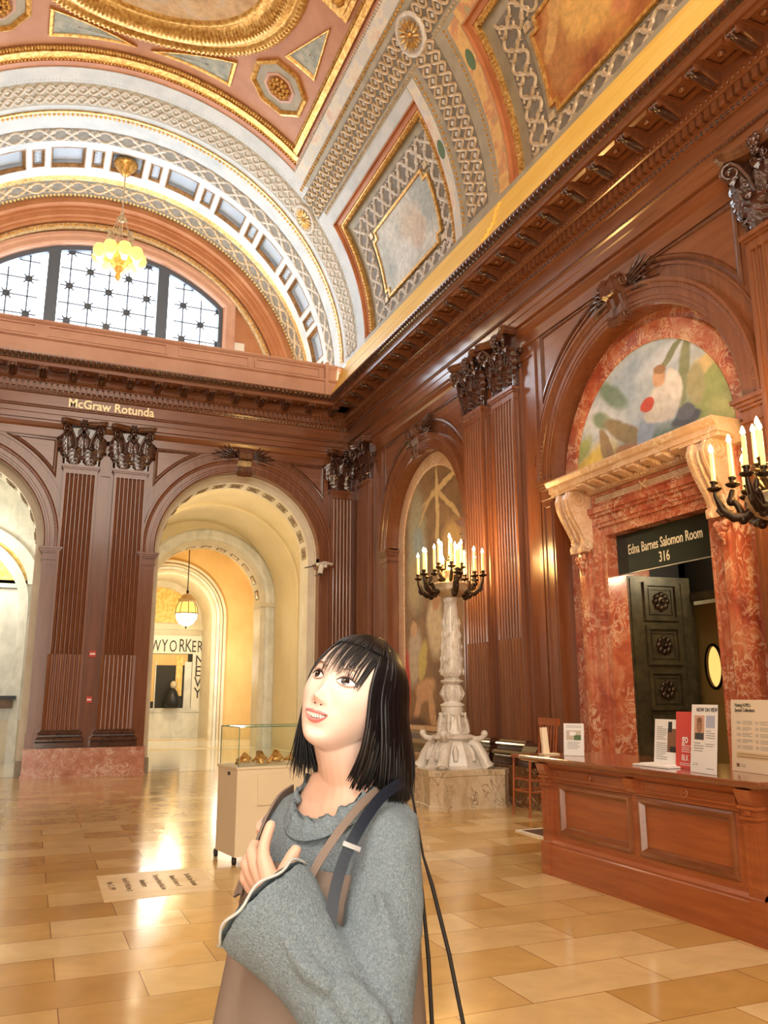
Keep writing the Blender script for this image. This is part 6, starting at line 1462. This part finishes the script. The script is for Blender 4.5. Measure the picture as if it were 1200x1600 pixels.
# eyes
for k, nm in ((-1, 'right'), (1, 'left')):
    ex, ez, hw = k*.0315, .0125, .0162
    def top(t): return .0076*(1-abs(t)**2.1)+.0012*t*k
    def bot(t): return -.0052*(1-abs(t)**2.2)+.0012*t*k
    def es(x, z): r = hypot((x-ex)/.016, (z-ez)/.012); return face_y(x, z)+.0015+.0035*max(0, 1-r*r)
    b = MB(); rws = []
    for i in range(19):
        t = -1+i/9; x = ex+hw*t; rws.append([HF(x, es(x, ez+bot(t)+(top(t)-bot(t))*q), ez+bot(t)+(top(t)-bot(t))*q) for q in (0, .25, .5, .75, 1)])
    b.grid(rws); ey = b.build('eyeball', 'eye_white', woman)
    ix, iz = ex-.0022, ez+.0020
    b = MB(); rws = []
    for r in (.0001, .0035, .0064, .0071):
        row = []
        for j in range(22):
            a = 2*pi*j/22; x = ix+r*cos(a); z = iz+r*sin(a); t = max(-1, min(1, (x-ex)/hw)); z = min(ez+top(t), max(ez+bot(t), z)); row.append(HF(x, es(x, z)+.0007, z))
        rws.append(row)
    b.grid(rws, closed_u=True); b.build('iris', 'iris', ey)
    b = MB(); b.ball(HF(ix-.0016, es(ix, iz)+.0012, iz+.0020), .0009, 6, 5); b.build('eye_glint', 'tooth', ey)
    b = MB(); b.tube([HF(ex+hw*t*1.06, es(ex+hw*t, ez+top(t))+.0008, ez+top(t)+.0004) for t in [(-1+i/8) for i in range(17)]], [.0004+.0010*sin(pi*min(1, (i+2)/20)) for i in range(17)], 6)
    for i in range(9):
        t = -.8+i*.2; x = ex+hw*t; b.tube([HF(x, es(x, ez+top(t))+.001, ez+top(t)), HF(x+.0012*t, es(x, ez+top(t))+.0045, ez+top(t)+.0035)], [.0003, .0001], 4)
    b.build('upper_lashes', 'lash', woman)
    b = MB(); b.tube([HF(ex+hw*t*1.02, es(ex+hw*t, ez+bot(t))+.0003, ez+bot(t)-.0008) for t in [(-1+i/8) for i in range(17)]], .0009, 6)
    b.tube([HF(ex+hw*t*1.02, face_y(ex+hw*t, ez+top(t)+.0045)+.0006, ez+top(t)+.0040) for t in [(-.9+i*.1125) for i in range(17)]], .0008, 6)
    b.build('eyelid', 'lid_pink', woman)
    b = MB(); b.tube([HF(k*(.016+.031*i/12), face_y(.016+.031*i/12, .030+.006*sin(pi*i/14))+.001, .030+.006*sin(pi*i/14)) for i in range(13)], [.0014+.0014*sin(pi*(i+1)/13) for i in range(13)], 6, squash=.4); b.build('eyebrow', 'brow', woman)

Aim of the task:
All of the data needs repeating exactly, but the pictures do not.

Response to the task:
Keep writing the Blender script for this image. This is part 6, starting at line 1462. This part finishes the script. The script is for Blender 4.5. Measure the picture as if it were 1200x1600 pixels.
# eyes
for k, nm in ((-1, 'right'), (1, 'left')):
    ex, ez, hw = k*.0315, .0125, .0162
    def top(t): return .0076*(1-abs(t)**2.1)+.0012*t*k
    def bot(t): return -.0052*(1-abs(t)**2.2)+.0012*t*k
    def es(x, z): r = hypot((x-ex)/.016, (z-ez)/.012); return face_y(x, z)+.0015+.0035*max(0, 1-r*r)
    b = MB(); rws = []
    for i in range(19):
        t = -1+i/9; x = ex+hw*t; rws.append([HF(x, es(x, ez+bot(t)+(top(t)-bot(t))*q), ez+bot(t)+(top(t)-bot(t))*q) for q in (0, .25, .5, .75, 1)])
    b.grid(rws); ey = b.build('eyeball', 'eye_white', woman)
    ix, iz = ex-.0022, ez+.0020
    b = MB(); rws = []
    for r in (.0001, .0035, .0064, .0071):
        row = []
        for j in range(22):
            a = 2*pi*j/22; x = ix+r*cos(a); z = iz+r*sin(a); t = max(-1, min(1, (x-ex)/hw)); z = min(ez+top(t), max(ez+bot(t), z)); row.append(HF(x, es(x, z)+.0007, z))
        rws.append(row)
    b.grid(rws, closed_u=True); b.build('iris', 'iris', ey)
    b = MB(); b.ball(HF(ix-.0016, es(ix, iz)+.0012, iz+.0020), .0009, 6, 5); b.build('eye_glint', 'tooth', ey)
    b = MB(); b.tube([HF(ex+hw*t*1.06, es(ex+hw*t, ez+top(t))+.0008, ez+top(t)+.0004) for t in [(-1+i/8) for i in range(17)]], [.0004+.0010*sin(pi*min(1, (i+2)/20)) for i in range(17)], 6)
    for i in range(9):
        t = -.8+i*.2; x = ex+hw*t; b.tube([HF(x, es(x, ez+top(t))+.001, ez+top(t)), HF(x+.0012*t, es(x, ez+top(t))+.0045, ez+top(t)+.0035)], [.0003, .0001], 4)
    b.build('upper_lashes', 'lash', woman)
    b = MB(); b.tube([HF(ex+hw*t*1.02, es(ex+hw*t, ez+bot(t))+.0003, ez+bot(t)-.0008) for t in [(-1+i/8) for i in range(17)]], .0009, 6)
    b.tube([HF(ex+hw*t*1.02, face_y(ex+hw*t, ez+top(t)+.0045)+.0006, ez+top(t)+.0040) for t in [(-.9+i*.1125) for i in range(17)]], .0008, 6)
    b.build('eyelid', 'lid_pink', woman)
    b = MB(); b.tube([HF(k*(.016+.031*i/12), face_y(.016+.031*i/12, .030+.006*sin(pi*i/14))+.001, .030+.006*sin(pi*i/14)) for i in range(13)], [.0014+.0014*sin(pi*(i+1)/13) for i in range(13)], 6, squash=.4); b.build('eyebrow', 'brow', woman)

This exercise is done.